Sunday 15 April 2012

Control your nocturnal fictions? Dream on...

I tried it. The instructions say it may not work first time, and you might need a few nights for it to kick in. Is five nights enough? I've no idea, because the app — whatever it's actually supposed to do — doesn't do what it claims. Whether this is because the app is buggy, or because the developers and promoters are being less than honest about its purpose, I've no way to tell. But given that it's promoted by Professor Richard Wiseman, well known for conducting psycho-social mass experiments that aren't entirely what they seem, I feel justified in being a little bit suspicious.


The idea of controlling your dreams using a free iPhone app is a pretty cool one. Dream:ON is claimed to monitor your movements while you're asleep in order to assess what type of sleep you're having, and 20 minutes before the time you've already told it you want to wake up, it will play a "soundscape" at a volume low enough not to wake you but loud enough to influence your dreaming — assuming it has already verified that you are still in the type of sleep when dreaming takes place. It claims that if you begin to wake up during the playing of the soundscape it will lower the volume. An alarm will sound at your preset time and you can then type in some notes to describe your dream. You can also review your sleep pattern for that night.

Great idea — poor implementation. By which I mean, it doesn't work.

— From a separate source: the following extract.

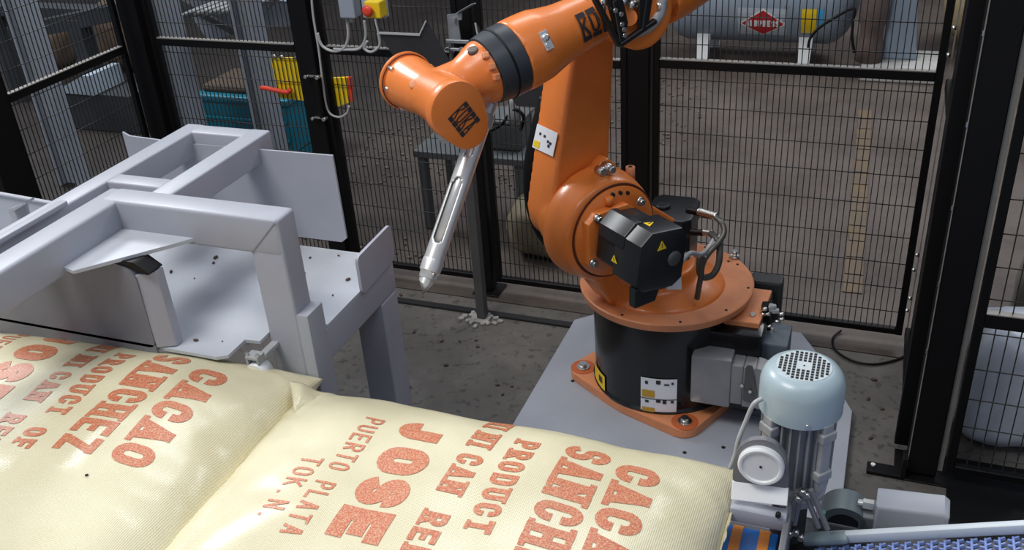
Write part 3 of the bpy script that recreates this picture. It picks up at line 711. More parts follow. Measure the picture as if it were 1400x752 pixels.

I tried it for five nights, and each morning I was awakened by the soundscape itself, and a minute later the alarm sounding, all 20 minutes before the preset time. The app seemed to successfully graph my movements, to show me how long it took me to fall asleep, and the times I was in light sleep as opposed to deep sleep during the night, though it appeared oblivious to the times I actually awoke and got out of bed. As for influencing my dreams — nope, it didn't.

Here's the video:
http://youtu.be/rpeL-xub-_4


I quite like the idea of being an experimental subject for a project of this kind, but I'm less enamoured of being used as test subject for obviously buggy software. So I won't be using this app again, unless or until the bugs are ironed out.